Nino D'Angelo pronto a stupire il Maradona: "Miles Davis il primo a credere in me"
“I miei meravigliosi anni 80” … e non solo!”
“Ero molto scettico su questo progetto: non pensavo che a 67 anni, Napoli si sarebbe mobilitata per me. C’è chi ha avuto ragione, e sono stato contento. Per me è una sorpresa esagerata. Sono cinquantadue anni di carriera: sono andato sei volte a Sanremo, e sono stato un cantante napoletano da sempre, e vorrò esserlo per tutta la vita. Essere un cantante napoletano è un privilegio. Italiani possiamo esserlo tutti, ma cantanti napoletani possiamo esserlo soltanto noi”. Ha voglia di raccontarsi e di raccontare Nino D’Angelo a poche da quello che sarà il suo concerto “I miei meravigliosi anni 80” … e non solo!”, allo Stadio Maradona di Napoli, domani sera, per celebrare il ragazzo della curva B. Un’occasione per rivivere i momenti più significativi dei suoi 40 anni di carriera. “Questo spettacolo – ha aggiunto Nino - sarà un omaggio a me stesso e a Napoli, un momento importante della mia carriera ma anche una forma di ringraziamento alla mia città per avermi regalato un posto nella storia della musica”.
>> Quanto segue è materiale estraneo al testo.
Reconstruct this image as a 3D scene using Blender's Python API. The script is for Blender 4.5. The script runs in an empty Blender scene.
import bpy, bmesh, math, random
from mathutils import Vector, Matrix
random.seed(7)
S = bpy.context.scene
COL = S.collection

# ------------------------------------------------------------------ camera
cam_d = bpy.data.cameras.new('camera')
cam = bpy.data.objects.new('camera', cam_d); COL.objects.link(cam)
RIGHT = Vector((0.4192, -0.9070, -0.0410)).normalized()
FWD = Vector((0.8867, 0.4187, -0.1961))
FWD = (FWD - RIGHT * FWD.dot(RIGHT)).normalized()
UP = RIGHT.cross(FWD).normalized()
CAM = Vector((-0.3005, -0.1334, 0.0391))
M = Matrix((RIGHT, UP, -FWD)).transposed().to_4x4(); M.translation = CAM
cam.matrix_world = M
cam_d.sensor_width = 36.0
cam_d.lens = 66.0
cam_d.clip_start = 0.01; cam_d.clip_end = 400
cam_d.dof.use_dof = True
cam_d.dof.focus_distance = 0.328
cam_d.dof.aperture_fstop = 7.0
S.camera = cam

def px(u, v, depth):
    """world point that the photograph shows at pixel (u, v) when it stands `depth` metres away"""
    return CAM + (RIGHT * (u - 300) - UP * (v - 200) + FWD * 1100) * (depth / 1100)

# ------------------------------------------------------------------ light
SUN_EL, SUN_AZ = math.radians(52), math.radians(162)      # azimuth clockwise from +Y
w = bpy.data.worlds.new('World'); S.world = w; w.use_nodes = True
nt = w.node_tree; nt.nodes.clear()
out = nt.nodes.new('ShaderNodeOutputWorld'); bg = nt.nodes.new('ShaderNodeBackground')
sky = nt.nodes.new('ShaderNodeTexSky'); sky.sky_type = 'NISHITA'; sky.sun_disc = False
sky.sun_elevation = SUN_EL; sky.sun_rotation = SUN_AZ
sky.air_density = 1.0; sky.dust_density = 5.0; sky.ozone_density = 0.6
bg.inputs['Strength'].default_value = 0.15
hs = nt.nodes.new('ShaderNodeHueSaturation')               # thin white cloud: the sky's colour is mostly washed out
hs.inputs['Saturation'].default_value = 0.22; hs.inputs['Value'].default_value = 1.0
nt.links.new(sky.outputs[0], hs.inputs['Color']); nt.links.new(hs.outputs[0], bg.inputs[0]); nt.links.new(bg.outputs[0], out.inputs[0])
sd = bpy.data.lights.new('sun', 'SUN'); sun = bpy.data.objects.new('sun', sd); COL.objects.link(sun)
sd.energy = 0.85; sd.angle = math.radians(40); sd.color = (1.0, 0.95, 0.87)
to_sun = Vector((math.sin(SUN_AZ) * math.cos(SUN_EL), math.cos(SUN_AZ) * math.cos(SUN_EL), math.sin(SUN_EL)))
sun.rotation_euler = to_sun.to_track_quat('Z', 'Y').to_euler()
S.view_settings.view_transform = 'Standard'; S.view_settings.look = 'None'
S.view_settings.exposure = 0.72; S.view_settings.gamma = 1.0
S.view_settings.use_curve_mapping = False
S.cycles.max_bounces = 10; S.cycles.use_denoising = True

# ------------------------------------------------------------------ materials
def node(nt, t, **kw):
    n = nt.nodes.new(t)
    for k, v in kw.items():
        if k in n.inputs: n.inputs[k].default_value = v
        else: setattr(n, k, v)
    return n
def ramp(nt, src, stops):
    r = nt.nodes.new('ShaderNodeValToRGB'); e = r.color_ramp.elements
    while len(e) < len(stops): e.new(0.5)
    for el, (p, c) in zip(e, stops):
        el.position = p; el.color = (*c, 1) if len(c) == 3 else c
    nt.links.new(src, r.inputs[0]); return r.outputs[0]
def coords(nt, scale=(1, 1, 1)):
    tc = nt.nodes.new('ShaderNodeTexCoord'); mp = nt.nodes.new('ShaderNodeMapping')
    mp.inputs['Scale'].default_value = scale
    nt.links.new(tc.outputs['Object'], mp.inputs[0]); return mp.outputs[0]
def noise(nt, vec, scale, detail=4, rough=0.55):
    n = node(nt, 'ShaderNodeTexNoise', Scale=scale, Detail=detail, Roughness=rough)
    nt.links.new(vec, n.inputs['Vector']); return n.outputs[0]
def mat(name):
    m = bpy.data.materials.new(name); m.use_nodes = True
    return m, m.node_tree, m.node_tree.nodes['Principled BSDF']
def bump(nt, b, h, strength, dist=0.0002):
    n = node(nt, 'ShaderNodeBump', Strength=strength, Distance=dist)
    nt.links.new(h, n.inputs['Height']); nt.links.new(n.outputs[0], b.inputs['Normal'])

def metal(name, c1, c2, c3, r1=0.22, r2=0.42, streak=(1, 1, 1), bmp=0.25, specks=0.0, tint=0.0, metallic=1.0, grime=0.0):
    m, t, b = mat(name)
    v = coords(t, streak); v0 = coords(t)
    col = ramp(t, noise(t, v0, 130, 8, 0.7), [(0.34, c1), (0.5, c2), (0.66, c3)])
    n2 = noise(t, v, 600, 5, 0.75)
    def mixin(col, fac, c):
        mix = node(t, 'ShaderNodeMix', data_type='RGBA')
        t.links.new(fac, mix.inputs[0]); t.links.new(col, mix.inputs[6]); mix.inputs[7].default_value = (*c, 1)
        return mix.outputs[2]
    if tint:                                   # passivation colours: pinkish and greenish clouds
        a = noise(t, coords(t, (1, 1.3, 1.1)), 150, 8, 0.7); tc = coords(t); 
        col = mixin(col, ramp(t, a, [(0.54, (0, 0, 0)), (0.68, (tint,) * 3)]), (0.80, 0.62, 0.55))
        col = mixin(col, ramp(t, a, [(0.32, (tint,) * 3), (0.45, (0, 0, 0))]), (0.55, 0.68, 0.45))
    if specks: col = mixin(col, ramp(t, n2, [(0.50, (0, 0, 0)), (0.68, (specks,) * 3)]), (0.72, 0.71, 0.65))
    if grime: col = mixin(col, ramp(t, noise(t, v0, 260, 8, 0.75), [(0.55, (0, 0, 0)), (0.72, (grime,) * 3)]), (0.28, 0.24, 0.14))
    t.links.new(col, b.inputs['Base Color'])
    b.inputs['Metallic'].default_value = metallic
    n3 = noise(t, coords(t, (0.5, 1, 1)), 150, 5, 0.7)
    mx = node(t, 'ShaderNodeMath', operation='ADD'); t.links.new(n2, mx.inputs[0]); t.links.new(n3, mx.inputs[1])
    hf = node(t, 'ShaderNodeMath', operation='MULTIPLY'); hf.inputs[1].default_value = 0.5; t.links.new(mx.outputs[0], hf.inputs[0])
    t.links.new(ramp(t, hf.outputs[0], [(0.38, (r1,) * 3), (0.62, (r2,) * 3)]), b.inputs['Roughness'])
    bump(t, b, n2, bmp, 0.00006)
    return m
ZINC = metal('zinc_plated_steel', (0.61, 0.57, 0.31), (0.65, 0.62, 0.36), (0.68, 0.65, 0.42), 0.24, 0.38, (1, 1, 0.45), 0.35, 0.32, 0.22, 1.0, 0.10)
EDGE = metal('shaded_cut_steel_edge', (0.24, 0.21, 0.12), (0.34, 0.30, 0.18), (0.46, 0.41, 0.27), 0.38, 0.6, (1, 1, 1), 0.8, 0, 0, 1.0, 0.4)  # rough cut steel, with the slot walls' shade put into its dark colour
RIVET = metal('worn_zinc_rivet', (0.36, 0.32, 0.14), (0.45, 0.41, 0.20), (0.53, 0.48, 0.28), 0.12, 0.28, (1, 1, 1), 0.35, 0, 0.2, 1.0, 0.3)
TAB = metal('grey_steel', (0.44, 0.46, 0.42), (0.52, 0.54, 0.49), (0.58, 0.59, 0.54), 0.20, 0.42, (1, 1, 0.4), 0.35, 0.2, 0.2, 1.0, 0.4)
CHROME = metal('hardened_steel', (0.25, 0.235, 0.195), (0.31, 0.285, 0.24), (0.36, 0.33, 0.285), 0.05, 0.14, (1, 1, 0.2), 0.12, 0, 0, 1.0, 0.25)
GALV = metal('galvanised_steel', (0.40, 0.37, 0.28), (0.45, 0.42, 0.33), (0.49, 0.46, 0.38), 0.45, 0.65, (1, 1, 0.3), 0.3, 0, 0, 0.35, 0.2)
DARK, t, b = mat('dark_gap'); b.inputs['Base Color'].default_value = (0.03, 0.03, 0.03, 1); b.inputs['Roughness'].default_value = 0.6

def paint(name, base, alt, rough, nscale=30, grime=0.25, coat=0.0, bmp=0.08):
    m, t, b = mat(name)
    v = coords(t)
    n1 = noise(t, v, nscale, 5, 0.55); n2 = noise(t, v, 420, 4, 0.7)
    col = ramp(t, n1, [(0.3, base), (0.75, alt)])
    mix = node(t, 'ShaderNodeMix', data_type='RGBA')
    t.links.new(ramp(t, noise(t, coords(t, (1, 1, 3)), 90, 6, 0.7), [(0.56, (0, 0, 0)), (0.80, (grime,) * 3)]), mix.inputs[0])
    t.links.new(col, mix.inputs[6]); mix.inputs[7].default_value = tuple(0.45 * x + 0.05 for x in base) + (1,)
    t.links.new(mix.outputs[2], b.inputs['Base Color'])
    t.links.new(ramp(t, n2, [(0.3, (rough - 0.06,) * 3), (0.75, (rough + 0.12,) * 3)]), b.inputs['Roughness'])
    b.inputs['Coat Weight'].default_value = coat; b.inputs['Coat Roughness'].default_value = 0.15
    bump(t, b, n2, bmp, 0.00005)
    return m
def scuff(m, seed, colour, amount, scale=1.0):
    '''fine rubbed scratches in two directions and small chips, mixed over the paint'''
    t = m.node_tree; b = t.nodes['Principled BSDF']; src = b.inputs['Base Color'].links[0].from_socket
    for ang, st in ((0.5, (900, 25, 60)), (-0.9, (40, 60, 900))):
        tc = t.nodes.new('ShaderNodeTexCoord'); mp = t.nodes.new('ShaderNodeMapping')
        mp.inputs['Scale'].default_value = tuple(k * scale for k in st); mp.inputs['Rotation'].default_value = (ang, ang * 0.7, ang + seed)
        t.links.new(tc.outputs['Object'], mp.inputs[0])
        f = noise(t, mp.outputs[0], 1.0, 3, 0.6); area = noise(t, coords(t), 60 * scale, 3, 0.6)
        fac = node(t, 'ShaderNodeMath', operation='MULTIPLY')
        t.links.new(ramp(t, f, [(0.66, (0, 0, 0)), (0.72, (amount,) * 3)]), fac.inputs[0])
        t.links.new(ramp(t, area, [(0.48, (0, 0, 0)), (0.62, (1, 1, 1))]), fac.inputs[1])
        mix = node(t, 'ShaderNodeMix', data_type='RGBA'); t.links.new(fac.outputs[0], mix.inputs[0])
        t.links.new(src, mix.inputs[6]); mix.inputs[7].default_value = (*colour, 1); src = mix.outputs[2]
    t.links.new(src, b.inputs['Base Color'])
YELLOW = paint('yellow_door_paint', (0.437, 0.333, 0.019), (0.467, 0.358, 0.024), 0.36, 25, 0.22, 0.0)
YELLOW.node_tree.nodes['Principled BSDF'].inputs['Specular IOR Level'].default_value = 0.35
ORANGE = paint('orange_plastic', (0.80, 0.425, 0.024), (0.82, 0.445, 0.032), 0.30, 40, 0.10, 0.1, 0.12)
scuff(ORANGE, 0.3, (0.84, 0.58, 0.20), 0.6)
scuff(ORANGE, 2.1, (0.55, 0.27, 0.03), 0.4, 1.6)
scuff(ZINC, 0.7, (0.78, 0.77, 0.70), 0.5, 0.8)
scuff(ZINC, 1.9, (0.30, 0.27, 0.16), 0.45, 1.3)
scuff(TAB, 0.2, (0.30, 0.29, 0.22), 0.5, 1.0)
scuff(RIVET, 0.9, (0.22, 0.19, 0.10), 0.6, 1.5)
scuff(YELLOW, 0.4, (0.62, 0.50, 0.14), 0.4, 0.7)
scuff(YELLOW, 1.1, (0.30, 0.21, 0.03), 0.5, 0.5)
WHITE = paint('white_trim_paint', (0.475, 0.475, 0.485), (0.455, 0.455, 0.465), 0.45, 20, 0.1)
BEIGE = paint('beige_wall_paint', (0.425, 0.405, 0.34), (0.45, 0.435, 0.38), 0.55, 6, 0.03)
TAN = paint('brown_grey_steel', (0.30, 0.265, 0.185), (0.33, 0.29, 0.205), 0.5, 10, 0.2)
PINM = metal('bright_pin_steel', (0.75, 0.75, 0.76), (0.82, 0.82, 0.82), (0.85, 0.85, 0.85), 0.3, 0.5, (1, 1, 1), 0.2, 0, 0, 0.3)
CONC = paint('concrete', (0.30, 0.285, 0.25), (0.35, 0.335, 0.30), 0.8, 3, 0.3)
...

D’Angelo, oggi, la musica napoletana è vincente
“Io ho preso tante cattiverie, così come i giovani di oggi: la Napoli dove sono nato io, negli anni 70, l’Italia era ancora più razzista. Mi chiamavano terrone ovunque andassi. Durante tutti questi anni, mi sono sentito sempre sotto esame. Sono contento di aver pagato per tutti, però sono contento che oggi mi venga riconosciuta la professionalità. All’epoca, venivo giudicato soltanto per il caschetto, ma nessuno ci ha mai guardato dentro”.
Chi è stato, il primo, a credere in lei?
“Miles Davis, la prima persona che mi ha sdoganato. Io credevo fosse un calciatore, quando me lo dissero, perché io non sapevo chi fosse. Miles Davis disse che gli piacevano le mie canzoni, e dopo qualche mese, è venuto nel mio studio Billie Preston, il quinto Beatles: mi disse che a casa di Miles Davis si facevano le feste napoletane con le mie canzoni“.
Gli cantò la sua versione di “Let It Be”?
“No, non l’ho mai incisa. La facevo in oratorio. Non sapendo l’inglese, la trasformai in “Gesù Cri”.
Mario Merola l’ha definita il suo erede.
“Io nasco con la sceneggiata: Mario Merola, un giorno, disse che io sarei stato il suo erede. Per me era immenso, e, da quel momento, iniziai a fare il pop napoletano. Io volevo arrivare alle generazioni più moderne, a chi non conosceva la canzone napoletana. Iniziai quindi a scrivere un genere diverso dalla sceneggiata. Andavo a fare i matrimoni col mio gruppo, ed una sera, ad un matrimonio, c’era tutta Torre del Greco che cantava le mie canzoni“.
Lei ha affermato che: “Nell’ignoranza c’è la cultura dei valori sani e che la sua famiglia le ha insegnato tutte le cose buone
“Sono figlio dell’ignoranza, che, qualche volta, può anche essere una cosa positiva: c’è la cultura nel sentimento, dove non c’è tanta cultura. La mia famiglia non ha mai letto un libro, ma ho imparato da loro tutte le cose buone. Oggi, Napoli è straordinaria: è bellissimo vedere un ragazzo come Geolier andare a Sanremo, riempire lo stadio per tre giorni. E’ come se fosse mio nipote, e sono molto felice per lui. Napoli deve approfittare di questa esplosione culturale e musicale. Io non so scrivere il rap, sono un poeta dolce loro sono poeti incazzati, ma hanno riportato Napoli al centro delle musica italiana per questo li stimo e li ammiro. Però, va’ ripristinato il Festival di Napoli: il festival del talento, di quelli che vogliono la gente, e non di quelli che vogliono i discografici”.